MUSICA › BRILLANTE CONCIERTO DE ORNETTE COLEMAN EN EL GRAN REX
El legendario saxofonista tocó por primera vez en Buenos Aires. Y el público se encontró con un músico siempre original, que casi cincuenta años después de la revolución del “free jazz” no deja de manifestar la madurez de su aquí y ahora.
› Por Santiago Giordano
Vestido de celeste, Ornette Coleman camina lentamente hacia el atril que lo espera en el centro del escenario. Algunos metros detrás, sus músicos acompañan esa lentitud. Coronado de aplausos, el saxofonista saluda inclinando apenas la cabeza. En el paso lento se reflejan sus 79 años y el misticismo inevitable de un revolucionario de regreso. Si el término no estuviese tan corroído por el uso cotidiano, daría gusto llamarlo leyenda. El jueves, en el Teatro Gran Rex, Ornette Coleman cruzó ingenuidades de niño y pases mágicos de viejo brujo del jazz, sin perder por un instante el implacable sentido creativo que lo colocó entre los músicos más controvertidos de la segunda mitad del siglo XX. Con el saxo alto –que alternó ocasionalmente con trompeta y violín–, Coleman encabezó un cuarteto que se completó con contrabajo, bajo eléctrico y batería, una formación muy parecida a la de su último disco, Sound Grammar (2006), que cuenta con dos contrabajos. Un cambio mínimo para quien se alimenta de variaciones, pero significante, si no en la “gramática del sonido”, sí en la economía de un cuarteto que durante poco más de una hora puso en acto los fundamentos del “harmolodic”, principio musical devenido en filosofía.
Un primer gesto nervioso y serpenteante del cuarteto fue como la fanfarria que llamó al inicio del concierto. El viaje propondría una sucesión de piezas más o menos breves, síntesis de ideas en las que las jerarquías entre solo y acompañamiento, tema e improvisación, ya no tienen importancia. Hasta el aspecto tímbrico se relativiza por el uso extremo de los instrumentos. El contrabajo puede sonar como un violoncello, el bajo eléctrico como guitarra, el violín como un surtidor de glissandi, la trompeta de onomatopeyas; la batería plantea numerosos recursos para organizar el tiempo o colorearlo. A veces las dos cosas a la vez.

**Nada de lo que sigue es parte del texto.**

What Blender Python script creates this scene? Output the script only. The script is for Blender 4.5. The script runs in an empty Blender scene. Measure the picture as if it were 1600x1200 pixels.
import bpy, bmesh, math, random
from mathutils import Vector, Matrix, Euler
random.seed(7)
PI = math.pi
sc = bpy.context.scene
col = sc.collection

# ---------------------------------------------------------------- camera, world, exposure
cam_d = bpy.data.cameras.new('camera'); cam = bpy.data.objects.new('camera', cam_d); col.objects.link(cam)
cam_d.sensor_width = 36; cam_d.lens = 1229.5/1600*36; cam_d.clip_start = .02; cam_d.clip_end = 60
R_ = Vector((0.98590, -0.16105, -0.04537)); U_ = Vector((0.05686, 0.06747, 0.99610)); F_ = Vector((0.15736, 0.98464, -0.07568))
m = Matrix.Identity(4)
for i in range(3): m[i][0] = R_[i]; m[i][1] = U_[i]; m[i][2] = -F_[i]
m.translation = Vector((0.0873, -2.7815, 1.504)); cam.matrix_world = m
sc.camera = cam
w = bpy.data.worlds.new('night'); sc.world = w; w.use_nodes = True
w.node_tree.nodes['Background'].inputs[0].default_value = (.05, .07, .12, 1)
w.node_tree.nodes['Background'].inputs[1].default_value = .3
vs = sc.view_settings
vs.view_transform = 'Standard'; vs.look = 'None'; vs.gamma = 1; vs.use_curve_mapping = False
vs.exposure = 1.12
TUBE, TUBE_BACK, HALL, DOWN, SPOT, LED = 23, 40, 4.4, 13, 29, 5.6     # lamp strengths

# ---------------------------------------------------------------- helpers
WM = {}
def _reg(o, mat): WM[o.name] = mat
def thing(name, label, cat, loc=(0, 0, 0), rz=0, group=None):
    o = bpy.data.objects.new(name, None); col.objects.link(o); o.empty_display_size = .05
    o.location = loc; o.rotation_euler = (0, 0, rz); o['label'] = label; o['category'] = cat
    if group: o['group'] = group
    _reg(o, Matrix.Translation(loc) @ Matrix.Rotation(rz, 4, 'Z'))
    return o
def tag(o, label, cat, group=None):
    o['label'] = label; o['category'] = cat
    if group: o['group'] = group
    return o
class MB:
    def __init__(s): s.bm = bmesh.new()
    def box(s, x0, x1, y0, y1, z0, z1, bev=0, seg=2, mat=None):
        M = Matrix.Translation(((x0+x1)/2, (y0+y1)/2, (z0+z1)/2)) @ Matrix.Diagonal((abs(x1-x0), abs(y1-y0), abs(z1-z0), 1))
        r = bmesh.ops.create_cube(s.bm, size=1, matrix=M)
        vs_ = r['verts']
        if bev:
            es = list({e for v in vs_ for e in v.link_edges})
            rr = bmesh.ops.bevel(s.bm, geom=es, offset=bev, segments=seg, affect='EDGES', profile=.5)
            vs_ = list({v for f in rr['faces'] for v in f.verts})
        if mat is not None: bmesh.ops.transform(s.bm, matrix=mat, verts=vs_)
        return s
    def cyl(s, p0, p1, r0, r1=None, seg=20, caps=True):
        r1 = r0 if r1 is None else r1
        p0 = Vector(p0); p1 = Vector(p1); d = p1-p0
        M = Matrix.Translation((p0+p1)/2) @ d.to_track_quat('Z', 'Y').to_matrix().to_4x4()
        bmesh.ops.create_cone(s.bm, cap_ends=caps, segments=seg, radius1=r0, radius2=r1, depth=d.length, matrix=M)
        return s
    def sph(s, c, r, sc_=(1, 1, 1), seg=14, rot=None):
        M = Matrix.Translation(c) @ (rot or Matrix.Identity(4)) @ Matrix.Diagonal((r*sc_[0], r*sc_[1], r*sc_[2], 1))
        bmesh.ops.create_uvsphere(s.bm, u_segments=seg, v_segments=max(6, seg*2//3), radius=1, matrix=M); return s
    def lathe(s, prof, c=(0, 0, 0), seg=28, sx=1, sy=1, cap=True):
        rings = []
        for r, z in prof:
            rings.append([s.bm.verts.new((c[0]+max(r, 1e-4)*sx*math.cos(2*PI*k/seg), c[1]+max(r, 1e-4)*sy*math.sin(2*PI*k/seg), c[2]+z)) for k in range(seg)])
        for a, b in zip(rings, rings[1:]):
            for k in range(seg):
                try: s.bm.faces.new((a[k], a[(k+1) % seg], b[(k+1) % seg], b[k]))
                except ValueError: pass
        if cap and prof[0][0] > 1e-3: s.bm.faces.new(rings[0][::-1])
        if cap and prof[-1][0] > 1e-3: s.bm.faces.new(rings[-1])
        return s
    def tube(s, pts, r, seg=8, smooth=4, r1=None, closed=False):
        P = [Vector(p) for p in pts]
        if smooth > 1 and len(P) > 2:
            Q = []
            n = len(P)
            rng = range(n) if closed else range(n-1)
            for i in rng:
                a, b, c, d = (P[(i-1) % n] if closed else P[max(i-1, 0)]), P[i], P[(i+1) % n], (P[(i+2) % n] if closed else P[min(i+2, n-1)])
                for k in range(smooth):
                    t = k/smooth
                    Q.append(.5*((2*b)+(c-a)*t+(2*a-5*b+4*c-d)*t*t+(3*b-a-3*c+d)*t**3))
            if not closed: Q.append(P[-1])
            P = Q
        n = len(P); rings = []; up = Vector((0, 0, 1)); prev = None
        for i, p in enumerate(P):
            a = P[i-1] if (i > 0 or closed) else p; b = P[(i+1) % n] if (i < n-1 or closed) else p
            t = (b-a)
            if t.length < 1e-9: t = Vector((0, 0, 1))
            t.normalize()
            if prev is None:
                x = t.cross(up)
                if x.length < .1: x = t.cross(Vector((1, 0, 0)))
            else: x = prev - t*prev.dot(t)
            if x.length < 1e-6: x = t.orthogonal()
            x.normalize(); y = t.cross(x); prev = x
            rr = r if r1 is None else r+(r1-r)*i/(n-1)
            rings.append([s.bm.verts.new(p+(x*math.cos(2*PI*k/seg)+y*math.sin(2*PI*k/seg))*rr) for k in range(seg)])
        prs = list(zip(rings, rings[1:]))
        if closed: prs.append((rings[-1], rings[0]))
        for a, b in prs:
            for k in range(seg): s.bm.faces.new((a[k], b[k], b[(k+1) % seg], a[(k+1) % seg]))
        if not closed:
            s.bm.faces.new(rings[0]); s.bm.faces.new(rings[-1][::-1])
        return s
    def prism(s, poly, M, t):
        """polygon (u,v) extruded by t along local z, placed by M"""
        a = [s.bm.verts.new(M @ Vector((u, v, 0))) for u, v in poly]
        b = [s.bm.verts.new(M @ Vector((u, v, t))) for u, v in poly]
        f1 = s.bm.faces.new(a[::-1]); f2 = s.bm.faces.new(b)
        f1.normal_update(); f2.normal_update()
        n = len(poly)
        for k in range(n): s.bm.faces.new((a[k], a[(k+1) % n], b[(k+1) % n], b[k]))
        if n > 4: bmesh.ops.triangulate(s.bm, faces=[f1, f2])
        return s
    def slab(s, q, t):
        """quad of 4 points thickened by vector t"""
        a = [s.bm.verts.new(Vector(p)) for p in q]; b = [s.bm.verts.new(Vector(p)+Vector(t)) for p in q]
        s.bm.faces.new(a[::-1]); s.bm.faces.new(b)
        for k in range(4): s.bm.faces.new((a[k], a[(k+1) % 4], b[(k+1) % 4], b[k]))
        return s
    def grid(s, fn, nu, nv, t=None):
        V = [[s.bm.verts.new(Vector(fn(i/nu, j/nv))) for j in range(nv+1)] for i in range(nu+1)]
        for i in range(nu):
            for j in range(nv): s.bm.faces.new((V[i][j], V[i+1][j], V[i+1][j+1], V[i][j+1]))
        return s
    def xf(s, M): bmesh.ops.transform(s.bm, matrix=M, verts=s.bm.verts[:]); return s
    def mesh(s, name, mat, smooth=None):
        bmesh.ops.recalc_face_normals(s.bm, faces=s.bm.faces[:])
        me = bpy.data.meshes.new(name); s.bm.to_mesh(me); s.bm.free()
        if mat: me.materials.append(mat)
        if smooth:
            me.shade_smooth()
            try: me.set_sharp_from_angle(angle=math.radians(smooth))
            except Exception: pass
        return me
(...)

Aun dentro de la integración que plantea el “harmolodic”, fue posible individualizar ese sonido que sabe ir del cálido al caliente, con el que el saxo de Coleman trazó frases que en sentido clásico resultan de una belleza extraordinaria. Coleman bien podría ser el centro de una genealogía jazzística, en la que hacia adelante aporta datos para descifrar no sólo lo que bajo el aura de su genio extendió el rótulo de free jazz, sino además a Keith Jarrett, Pat Metheny o al mismo Miles Davis, por ejemplo. Hacia atrás, recoge sus raíces en el blues y Bach, a los que su música hizo referencias concretas durante el concierto.
Más allá de las intensidades y la infinidad de matices y climas de la ejecución, en la construcción de la música se evidencia un sólido andamiaje. El compositor –más bien un “organizador de sonidos”, como prefería John Cage– tempera al improvisador. El músico arquitecto de su propia tradición controla al ideólogo de lo espontáneo.
Verificada una cierta circularidad de la historia, modelada por las eternas tensiones entre viejo y nuevo, hablar en términos de futuro, al menos en música, presenta sus riesgos. Si con Free Jazz, la mítica sesión de diciembre de 1960 en los A&R Studios de Nueva York, Coleman sacudió aquel presente y planteó las coordenadas por donde podía pasar el futuro, el concierto del jueves mostró a un músico siempre original, que casi 50 años después, tras numerosos discos, muchos de ellos ejemplares, no deja de manifestar la madurez de su aquí y ahora con una música de gran belleza.
Una música cuyo encanto, entre otras cosas, reside en esperar desde su lugar al futuro que viene, sin nostalgias del futuro que pasó.